Лжедмитрий отвечал Годунову по полной своей «программе». Он обвинял Бориса в том, что тот «украл у нас государство с дьявольской помощью», лишил жизни многих знатных бояр, а «изгубив вельмож, начал острить нож и на нас». Далее он объяснял, что Борису не удалось убить его, т.к. «мы были спасены от смерти доктором нашим Симеоном». «Опомнись, — увещевал Отрепьев Годунова, — …отдай нам наше, и мы тебе для Бога отпустим все твои вины… Лучше тебе на этом свете что-нибудь претерпеть, чем в аду вечно гореть за столько душ, тобою погубленных.»

Пропагандистскую войну Годунов Отрепьеву проиграл. Большинство склонялось к вере в «царевича». В Москве толковали, что те, кто против «царевича», просто бояться Бориса, а ему самому, если говорить правду, «надо царство оставить и о животе своём промышлять».

Вторжение

15 августа 1604 г. «царевич» повёл свою «рать» (около 5 тыс. человек) к границам Московского государства.
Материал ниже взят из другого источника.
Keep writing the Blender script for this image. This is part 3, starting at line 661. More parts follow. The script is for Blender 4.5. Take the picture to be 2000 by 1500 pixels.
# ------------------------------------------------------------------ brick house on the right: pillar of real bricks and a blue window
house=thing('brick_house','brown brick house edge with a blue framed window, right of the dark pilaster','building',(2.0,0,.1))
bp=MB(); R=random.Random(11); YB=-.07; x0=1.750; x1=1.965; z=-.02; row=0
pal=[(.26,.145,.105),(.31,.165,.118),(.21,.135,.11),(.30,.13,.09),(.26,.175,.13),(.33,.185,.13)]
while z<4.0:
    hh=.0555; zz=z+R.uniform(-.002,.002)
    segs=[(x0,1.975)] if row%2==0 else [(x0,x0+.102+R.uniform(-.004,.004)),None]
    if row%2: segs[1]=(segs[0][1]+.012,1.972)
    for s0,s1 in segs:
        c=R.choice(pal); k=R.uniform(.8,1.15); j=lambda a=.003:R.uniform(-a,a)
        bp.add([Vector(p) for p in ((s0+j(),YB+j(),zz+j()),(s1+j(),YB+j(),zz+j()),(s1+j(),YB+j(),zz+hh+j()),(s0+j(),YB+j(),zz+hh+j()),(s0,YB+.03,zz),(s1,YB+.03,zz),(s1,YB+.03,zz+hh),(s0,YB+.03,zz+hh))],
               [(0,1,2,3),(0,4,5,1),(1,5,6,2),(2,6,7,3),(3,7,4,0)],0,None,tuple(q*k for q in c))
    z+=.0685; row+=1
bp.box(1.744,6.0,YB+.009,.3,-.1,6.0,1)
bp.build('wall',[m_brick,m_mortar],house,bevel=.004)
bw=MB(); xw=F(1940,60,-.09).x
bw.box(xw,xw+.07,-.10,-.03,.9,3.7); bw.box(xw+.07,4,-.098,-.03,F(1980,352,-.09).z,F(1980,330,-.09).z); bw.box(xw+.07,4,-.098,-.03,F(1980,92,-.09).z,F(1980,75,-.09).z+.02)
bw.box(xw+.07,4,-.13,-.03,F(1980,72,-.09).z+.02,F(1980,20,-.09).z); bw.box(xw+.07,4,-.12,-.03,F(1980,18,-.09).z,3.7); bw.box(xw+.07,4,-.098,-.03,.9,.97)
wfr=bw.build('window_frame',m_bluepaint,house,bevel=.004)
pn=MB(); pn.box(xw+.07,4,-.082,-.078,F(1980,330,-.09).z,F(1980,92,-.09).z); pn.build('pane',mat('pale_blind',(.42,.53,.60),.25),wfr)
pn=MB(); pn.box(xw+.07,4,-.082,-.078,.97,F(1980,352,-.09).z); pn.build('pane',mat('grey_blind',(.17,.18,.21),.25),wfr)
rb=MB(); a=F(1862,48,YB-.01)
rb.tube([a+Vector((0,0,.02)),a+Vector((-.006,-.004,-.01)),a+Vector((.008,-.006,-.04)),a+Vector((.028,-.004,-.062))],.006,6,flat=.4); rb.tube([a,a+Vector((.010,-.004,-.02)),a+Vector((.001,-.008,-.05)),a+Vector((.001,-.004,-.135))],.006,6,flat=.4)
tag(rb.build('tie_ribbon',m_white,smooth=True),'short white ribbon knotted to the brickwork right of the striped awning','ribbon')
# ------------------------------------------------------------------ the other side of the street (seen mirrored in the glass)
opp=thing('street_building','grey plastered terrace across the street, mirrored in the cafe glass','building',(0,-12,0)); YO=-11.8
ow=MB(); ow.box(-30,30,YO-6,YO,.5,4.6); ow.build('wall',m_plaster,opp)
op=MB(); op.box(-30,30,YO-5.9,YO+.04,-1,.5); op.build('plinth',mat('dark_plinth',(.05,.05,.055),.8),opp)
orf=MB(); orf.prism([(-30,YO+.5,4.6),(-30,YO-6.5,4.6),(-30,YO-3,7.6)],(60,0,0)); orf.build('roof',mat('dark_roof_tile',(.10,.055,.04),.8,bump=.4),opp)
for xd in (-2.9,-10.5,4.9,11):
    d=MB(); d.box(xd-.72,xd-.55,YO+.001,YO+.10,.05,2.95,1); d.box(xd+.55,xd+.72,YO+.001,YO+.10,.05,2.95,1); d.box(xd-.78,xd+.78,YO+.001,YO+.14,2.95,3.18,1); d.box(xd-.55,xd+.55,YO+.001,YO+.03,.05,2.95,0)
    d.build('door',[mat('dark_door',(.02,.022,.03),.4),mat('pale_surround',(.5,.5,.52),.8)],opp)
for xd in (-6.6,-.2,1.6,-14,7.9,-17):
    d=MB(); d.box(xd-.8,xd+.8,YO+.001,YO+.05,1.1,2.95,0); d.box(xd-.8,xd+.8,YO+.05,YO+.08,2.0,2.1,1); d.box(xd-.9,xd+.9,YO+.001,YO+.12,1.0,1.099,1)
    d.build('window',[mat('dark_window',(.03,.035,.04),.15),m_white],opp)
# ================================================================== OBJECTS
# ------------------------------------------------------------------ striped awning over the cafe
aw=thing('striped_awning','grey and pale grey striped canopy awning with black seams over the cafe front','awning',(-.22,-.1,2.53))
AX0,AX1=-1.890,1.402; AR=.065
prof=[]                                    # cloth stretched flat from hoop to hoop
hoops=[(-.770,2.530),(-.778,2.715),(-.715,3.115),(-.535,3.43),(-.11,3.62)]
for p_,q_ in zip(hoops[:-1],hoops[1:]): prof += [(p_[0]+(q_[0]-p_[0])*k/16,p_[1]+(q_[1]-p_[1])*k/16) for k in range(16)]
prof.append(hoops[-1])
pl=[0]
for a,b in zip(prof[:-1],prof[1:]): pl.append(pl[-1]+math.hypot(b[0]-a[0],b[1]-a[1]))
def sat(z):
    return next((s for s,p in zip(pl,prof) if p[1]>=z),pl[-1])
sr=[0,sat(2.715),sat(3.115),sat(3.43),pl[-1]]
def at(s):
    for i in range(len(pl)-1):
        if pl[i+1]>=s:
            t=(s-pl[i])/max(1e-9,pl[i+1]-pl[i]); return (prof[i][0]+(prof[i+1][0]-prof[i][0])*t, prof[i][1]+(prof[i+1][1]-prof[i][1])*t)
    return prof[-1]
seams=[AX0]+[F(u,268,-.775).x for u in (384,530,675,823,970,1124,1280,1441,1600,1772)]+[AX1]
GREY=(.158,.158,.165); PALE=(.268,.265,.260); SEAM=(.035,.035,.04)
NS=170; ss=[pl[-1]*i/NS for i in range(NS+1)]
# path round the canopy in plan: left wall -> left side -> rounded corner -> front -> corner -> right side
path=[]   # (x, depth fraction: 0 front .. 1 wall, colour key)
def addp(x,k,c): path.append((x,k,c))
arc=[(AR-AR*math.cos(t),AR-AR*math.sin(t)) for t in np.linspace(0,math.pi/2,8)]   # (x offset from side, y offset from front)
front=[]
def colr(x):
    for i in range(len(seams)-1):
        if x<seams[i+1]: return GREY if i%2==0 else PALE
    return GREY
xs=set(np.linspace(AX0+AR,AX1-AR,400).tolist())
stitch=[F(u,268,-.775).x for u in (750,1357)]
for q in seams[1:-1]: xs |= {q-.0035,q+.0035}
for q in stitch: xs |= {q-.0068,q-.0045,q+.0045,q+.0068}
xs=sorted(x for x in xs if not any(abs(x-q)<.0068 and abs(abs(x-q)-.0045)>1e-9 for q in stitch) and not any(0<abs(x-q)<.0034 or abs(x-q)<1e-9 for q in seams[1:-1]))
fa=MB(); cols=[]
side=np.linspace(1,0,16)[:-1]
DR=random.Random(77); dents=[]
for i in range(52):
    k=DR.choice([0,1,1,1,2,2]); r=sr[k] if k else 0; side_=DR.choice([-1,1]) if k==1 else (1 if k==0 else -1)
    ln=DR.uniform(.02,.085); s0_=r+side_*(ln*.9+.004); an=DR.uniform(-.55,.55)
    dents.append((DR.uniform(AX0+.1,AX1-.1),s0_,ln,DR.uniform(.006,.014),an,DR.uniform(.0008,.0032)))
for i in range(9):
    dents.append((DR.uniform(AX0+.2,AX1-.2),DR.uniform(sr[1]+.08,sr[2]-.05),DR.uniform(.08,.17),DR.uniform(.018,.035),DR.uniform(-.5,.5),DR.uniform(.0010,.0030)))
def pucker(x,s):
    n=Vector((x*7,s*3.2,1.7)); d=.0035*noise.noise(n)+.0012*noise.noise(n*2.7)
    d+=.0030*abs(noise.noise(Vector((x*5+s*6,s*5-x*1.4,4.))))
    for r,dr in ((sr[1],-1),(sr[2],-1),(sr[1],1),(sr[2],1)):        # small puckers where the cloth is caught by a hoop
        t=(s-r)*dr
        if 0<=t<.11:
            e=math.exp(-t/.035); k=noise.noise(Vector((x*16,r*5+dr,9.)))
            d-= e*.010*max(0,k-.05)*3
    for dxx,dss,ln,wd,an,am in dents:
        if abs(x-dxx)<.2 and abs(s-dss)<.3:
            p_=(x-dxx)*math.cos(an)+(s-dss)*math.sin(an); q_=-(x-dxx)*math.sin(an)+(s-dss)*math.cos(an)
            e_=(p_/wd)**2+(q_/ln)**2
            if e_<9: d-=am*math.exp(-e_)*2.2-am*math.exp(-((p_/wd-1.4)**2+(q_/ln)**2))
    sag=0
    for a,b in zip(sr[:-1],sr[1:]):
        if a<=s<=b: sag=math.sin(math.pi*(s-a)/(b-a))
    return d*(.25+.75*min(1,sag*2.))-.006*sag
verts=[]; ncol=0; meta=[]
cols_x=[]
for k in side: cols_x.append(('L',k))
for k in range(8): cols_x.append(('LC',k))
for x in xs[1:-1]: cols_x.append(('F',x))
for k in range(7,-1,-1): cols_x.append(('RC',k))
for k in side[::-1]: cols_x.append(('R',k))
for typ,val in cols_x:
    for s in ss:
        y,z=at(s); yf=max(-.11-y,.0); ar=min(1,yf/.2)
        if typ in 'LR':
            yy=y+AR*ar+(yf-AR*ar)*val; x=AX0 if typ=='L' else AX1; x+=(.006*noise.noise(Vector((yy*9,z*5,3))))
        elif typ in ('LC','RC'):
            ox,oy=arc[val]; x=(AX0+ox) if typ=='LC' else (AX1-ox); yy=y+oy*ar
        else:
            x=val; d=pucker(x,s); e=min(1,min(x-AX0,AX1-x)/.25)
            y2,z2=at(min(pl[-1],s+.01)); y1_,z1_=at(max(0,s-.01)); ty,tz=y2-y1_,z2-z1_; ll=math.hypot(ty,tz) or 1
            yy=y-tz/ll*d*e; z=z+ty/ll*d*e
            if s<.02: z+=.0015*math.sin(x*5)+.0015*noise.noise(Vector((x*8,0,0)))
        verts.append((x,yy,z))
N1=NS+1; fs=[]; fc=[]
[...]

Карамзин пишет, что это была не рать, а «сволочь»: главным образом «бродяги, голодные и полунагие, требуя оружия не для победы, а для грабежа». Поначалу, вероятно, так и было, но по мере продвижения эта «сволочь» пополнялась и теми, кто либо ненавидел Годунова и его правление, либо искренне верил, что войско ведёт природный русский царь. В октябре «Дмитрий Иванович» уже с 15-тысячным войском перешёл русскую границу. Многие города встречали его хлебом-солью, выдавали ему своих воевод, один за другим переходили на его сторону. В ноябре он осадил Новгород-Северский, однако войска под командованием любимца Годунова, молодого воеводы П. Басманова отбросили его. Лжедмитрий предлагал Басманову сдаться ему как законному царю, но Басманов ответил: «Наш царь в Москве, а тебе сидеть не на престоле, а на колу». Если в этот момент кто-нибудь сказал бы, что совсем скоро Басманов перейдёт на сторону самозванца, он, наверное, зарубил бы этого человека. Но…

В январе 1605 г. годуновские войска под командованием В. Шуйского и Ф. Мстиславского нанесли поражение отрядам «царевича» при Добрыничах, он отступил и засел в Путивле. Туда направили нескольких монахов, которые, имея с собой яд, должны были отравить «царевича». Попытка не удалась: монахов схватили. Поражение при Добрыничах привело «царевича» в такое уныние, что он уже готов был уйти в Польшу Но бывшие при нем русские и казаки взбунтовались, обвиняя его в стремлении самому сбежать, а их «предать мести Годунова». «Если так, — говорили ему, — мы тебя самого выдадим Годунову». «Дмитрию Ивановичу» волей — неволей пришлось остаться. Он выпустил новый манифест о своём «чудесном спасении» в Угличе, и к нему опять стали стекаться сторонники.

Гибель Годуновых

Борьба была далеко не окончена, когда случилось непредвиденное. 13 апреля 1605 г. Борис Годунов, с утра казавшийся совершенно здоровым и даже повеселевшим, после обеда вдруг почувствовал «колотье» и потерял сознание. Из его ушей и носа шла кровь. Послали за докторами, но было поздно. Успели только постричь Годунова в монахи под именем Боголепа. Царь скончался. В народе говорили, что он, не выдержав душевных мук, отравил себя сам. Можно ли, однако, исключить, что эту смерть вела чья-то рука?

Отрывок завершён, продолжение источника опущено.